Après son adoption, Québec solidaire (QS) a précisé que le parti « n’a pas de problème à ce que des salles de méditation » soient aménagées dans les écoles « s’il y a des salles de classe disponibles et que celles-ci sont accessibles à tous et à toutes, peu importe la confession ou l’absence de confession ».

La porte-parole en éducation pour le Parti libéral, Marwah Rizqy, a affirmé « qu’avant toute chose, l’école est un lieu laïque dont la mission fondamentale est l’apprentissage ».

PHOTO MARCO CAMPANOZZI, ARCHIVES LA PRESSE

La porte-parole du Parti libéral en matière d’éducation, Marwah Rizqy

« Concernant la situation spécifique qui a été rapportée dans les médias à l’effet qu’un enseignant aurait mené une prière dans une classe et jouait un rôle d’imam, et que l’accès aurait été interdit aux filles, c’est préoccupant et inacceptable », a-t-elle ajouté.

Il revient au ministre Drainville d’établir une directive avec des balises claires qui assurera que les principes de laïcité de l’État, d’égalité hommes-femmes et de liberté de religion soient respectés.

Marwah Rizqy, porte-parole du Parti libéral en matière d’éducation

Le président-directeur général du Conseil national des musulmans canadiens, Stephen Brown, s’est dit pour sa part « très préoccupé » par la sortie du ministre Drainville. Son organisme, qui conteste la Loi sur la laïcité de l’État devant les tribunaux, attend avec impatience la publication de la directive.

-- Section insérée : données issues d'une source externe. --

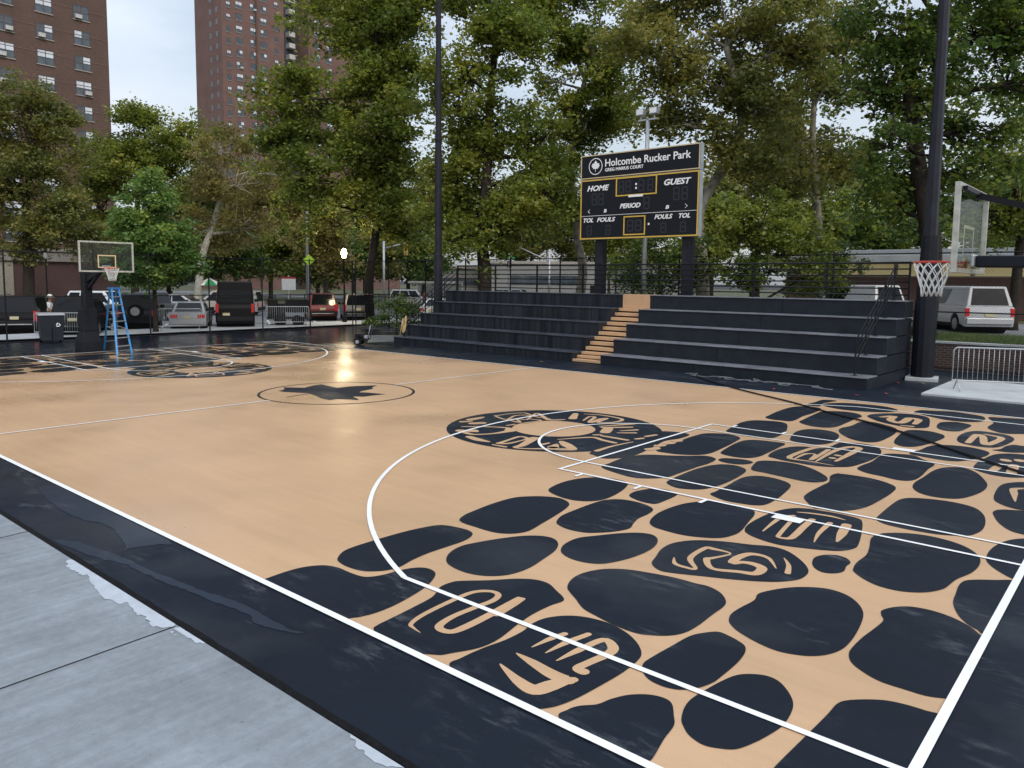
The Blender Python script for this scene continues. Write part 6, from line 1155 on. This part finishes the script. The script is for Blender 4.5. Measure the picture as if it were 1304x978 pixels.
tree('plane_tree', gb(900, 33), 33, [(900, -30, 60, 44), (980, -20, 54, 44), (850, 60, 60, 46), (905, 110, 52, 44), (860, 150, 44, 28), (940, 50, 50, 46), (970, 130, 46, 44), (920, 190, 36, 30), (960, 200, 40, 28), (850, 5, 50, 30), (1000, 60, 44, 44)], LO, BARK, [(893, 330), (890, 270), (925, 205), (945, 150), (925, 60)], 'spreading plane tree with bare crooked limbs right of the scoreboard', .33, 2.6, .15, .15, .38, group=G1, per=27)
tree('plane_tree', gb(1045, 38), 38, [(1040, -40, 50, 44), (1030, 40, 46, 50), (1060, 110, 42, 40), (1020, 180, 44, 34), (1070, 190, 40, 34), (1000, 230, 40, 24), (1075, 30, 30, 34)], LO, BARK, [(1045, 330), (1040, 260), (1035, 160), (1045, 60)], 'thin olive plane tree between the scoreboard and the thick dark pole', .26, 2.3, .165, .15, .42, group=G1, per=24)
tree('oak_tree', gb(1178, 27.5, .85), 27.5, [(1130, -40, 60, 44), (1220, -45, 60, 44), (1290, -30, 50, 44), (1120, 40, 54, 46), (1185, 60, 56, 56), (1250, 40, 56, 46), (1300, 100, 46, 56), (1120, 120, 40, 34), (1190, 150, 50, 44), (1245, 160, 40, 30), (1125, 185, 36, 34), (1170, 230, 44, 34), (1260, 200, 40, 24), (1140, 260, 30, 30), (1310, 30, 40, 50)], LD, BARKD, [(1186, 330), (1180, 270), (1165, 180), (1160, 90), (1200, 20)], 'dense dark green tree directly behind the thick dark pole', .40, 2.3, .14, .12, .34, group=G1, per=28)
tree('oak_tree', gb(1290, 33, .85), 33, [(1270, 215, 38, 34), (1300, 260, 44, 44), (1265, 285, 30, 26), (1310, 180, 40, 36), (1225, 250, 30, 26)], LG, BARKD, [(1296, 340), (1300, 280), (1290, 220)], 'tree with some yellow leaves behind the near hoop backboard', .24, 1.5, .15, .1, .36, group=G1, per=26, zmin=2.6)
# shrubs behind the bleachers
tree('large_shrub', gb(965, 28.5), 28.5, [(950, 300, 48, 40, 0), (1005, 305, 46, 38, 0), (975, 262, 40, 24, 0), (925, 340, 34, 26, 0), (985, 345, 54, 26, 0), (1040, 350, 36, 22, 0)], LG, BARKD, [(965, 340), (968, 290)], 'large rounded green shrub behind the right bleachers', .12, 2.6, .11, .0, .26, group=None, per=28, zmin=.3, cat='shrub', bough=.5)
tree('dark_shrub', gb(1055, 31), 31, [(1050, 325, 30, 22, 0), (1075, 345, 22, 20, 0), (1040, 360, 40, 16, 0)], LD, BARKD, [(1055, 345), (1056, 320)], 'dark green shrub right of the large rounded shrub', .10, 2.4, .11, 0, .26, group=None, per=26, zmin=.3, cat='shrub', bough=.5)
tree('dark_shrub', gb(845, 31.5), 31.5, [(820, 335, 40, 32, 0), (855, 315, 44, 30, 0), (885, 345, 30, 28, 0), (800, 360, 24, 18, 0), (850, 365, 46, 18, 0)], LD, BARKD, [(840, 350), (842, 320)], 'dark shrub seen under the scoreboard between its posts', .10, 2.0, .11, .2, .28, group=None, per=24, zmin=.3, cat='shrub', bough=.5)
tree('hedge_shrub', gb(505, 38), 38, [(498, 398, 20, 16, 0), (520, 402, 18, 18, 0), (508, 385, 16, 10, 0)], LD, BARKD, [(505, 405), (506, 395)], 'low dark shrub at the left foot of the bleachers', .06, 5, .08, 0, .18, group=None, per=28, zmin=.1, cat='shrub', bough=.5)
# trees farther off
G2 = 'trees beyond the parking lot'
far = [(345, 100, [(345, 270, 40, 36), (370, 300, 40, 26), (330, 240, 34, 26), (380, 250, 30, 30)], LY, 'yellow green tree beyond the parking lot right of the pale bare trunk'),
 (415, 85, [(400, 300, 34, 26), (430, 330, 26, 16), (415, 280, 30, 24)], LY, 'yellow lit tree just above the dark red suv'),
 (540, 110, [(530, 300, 40, 24), (560, 285, 40, 34), (505, 300, 30, 26), (545, 255, 40, 30)], LO, 'olive tree beyond the street left of the thick trunk'),
 (675, 120, [(660, 300, 40, 30), (690, 280, 40, 34), (720, 305, 34, 26), (670, 250, 40, 30)], LO, 'olive tree beyond the street left of the scoreboard post'),
 (775, 115, [(760, 290, 36, 34), (800, 280, 40, 40), (850, 270, 40, 40), (780, 320, 30, 20)], LG, 'green tree beyond the street behind the scoreboard'),
 (110, 105, [(90, 310, 40, 30), (130, 290, 36, 34), (150, 330, 34, 22), (60, 340, 34, 18)], LO, 'olive tree behind the far basketball hoop'),
 (215, 100, [(225, 290, 36, 36), (250, 260, 30, 30), (215, 330, 40, 24), (265, 320, 40, 26)], LD, 'dark tree behind the young bright green tree'),
 (300, 120, [(300, 310, 40, 28), (335, 325, 30, 20), (290, 270, 36, 30), (255, 240, 30, 26)], LG, 'green tree far behind the tall black van'),
 (960, 75, [(940, 230, 46, 40), (1000, 220, 46, 40), (900, 260, 40, 34), (980, 160, 40, 40)], LO, 'olive tree far behind the large rounded shrub'),
 (1110, 70, [(1090, 260, 40, 34), (1130, 280, 34, 30), (1150, 240, 36, 30), (1085, 220, 34, 30), (1200, 270, 34, 34), (1120, 310, 40, 14)], LD, 'dark tree behind the pale roof edge of the low brick building'),
 (1240, 66, [(1235, 270, 40, 34), (1280, 240, 40, 40), (1260, 310, 40, 14)], LD, 'dark tree behind the low brick building at the right edge'),
 (450, 115, [(450, 300, 36, 26), (480, 290, 36, 30), (440, 260, 36, 30)], LG, 'green tree far behind the lit lamp')]
low = [(20, 92), (85, 96), (150, 90), (215, 94), (280, 92), (345, 96), (405, 98), (465, 100), (520, 104)]
for i, (px, dp) in enumerate(low):
    far.append((px, dp, [(px-22, 318+rnd.uniform(-8, 8), 34, 26), (px+20, 322+rnd.uniform(-10, 6), 34, 24), (px, 342, 44, 14)], (LD, LG, LD, LO)[i % 4], ['dark understorey tree at the left edge behind the brick block', 'understorey tree left of the far basketball hoop', 'understorey tree right of the far backboard', 'understorey tree behind the silver sedan', 'understorey tree behind the pale leaning trunk', 'understorey tree above the tall black van', 'understorey tree behind the notice board', 'understorey tree behind the iron picket gate', 'understorey tree left of the thin dark pole'][i]))
far += [(1180, 62, [(1150, 300, 34, 16), (1190, 296, 34, 18), (1110, 300, 34, 14), (1070, 300, 36, 24)], LD, 'low dark tree over the roof of the brick building left of the thick pole'), (1010, 60, [(1000, 290, 40, 30), (1040, 270, 40, 34), (1030, 320, 40, 20)], LG, 'green tree behind the shrubs at the right of the bleachers'), (905, 64, [(890, 300, 36, 30), (925, 280, 34, 30), (880, 330, 40, 18)], LG, 'green tree behind the right scoreboard post')]
for px, dp, lob, m, lab in far:
    tree('park_tree', gb(px, dp, .85 if px > 1050 else 0), dp, lob, m, BARKD, [(px, 345), (px+3, 310), (px, 270)], lab, .3, 1.0, .30, .1, .75, group=G2, per=24, asym=.6, zmin=.6)
# a few fallen leaves
FL = [mat('fallen_red', (.35, .05, .03), .7), mat('fallen_yellow', (.45, .33, .06), .7)]
spots = [gnd(1143, 489), gnd(1176, 490), gnd(1128, 503), gnd(1210, 497), gnd(1092, 505), gnd(690, 462), gnd(985, 497), gnd(395, 470)]
for i, p in enumerate(spots):
    mb = MB(); s = .07; a = rnd.uniform(0, 6); pts = [(s*r*math.cos(a+k*PI/5), s*r*math.sin(a+k*PI/5), .005+.012*(k % 3)) for k, r in enumerate((1, .5, .9, .45, .8, .4, .8, .45, .9, .5))]
    mb.add(pts, [tuple(range(10))], FL[i % 2]); o = mb.build('fallen_leaf', FL[i % 2], loc=(float(p[0]), float(p[1]), .025)); tag(o, 'small fallen leaf lying on the ground beside the court', 'leaf', 'fallen leaves')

« Ça me semble vraiment être une question politique et pas une question de droit. Le gouvernement ne devrait pas dicter aux gens comment ils devraient se recueillir. On est en train encore une fois de troquer les droits des minorités pour ‟scorer” des points politiques dans l’actualité. C’est ça qui est le plus décevant », a-t-il dit.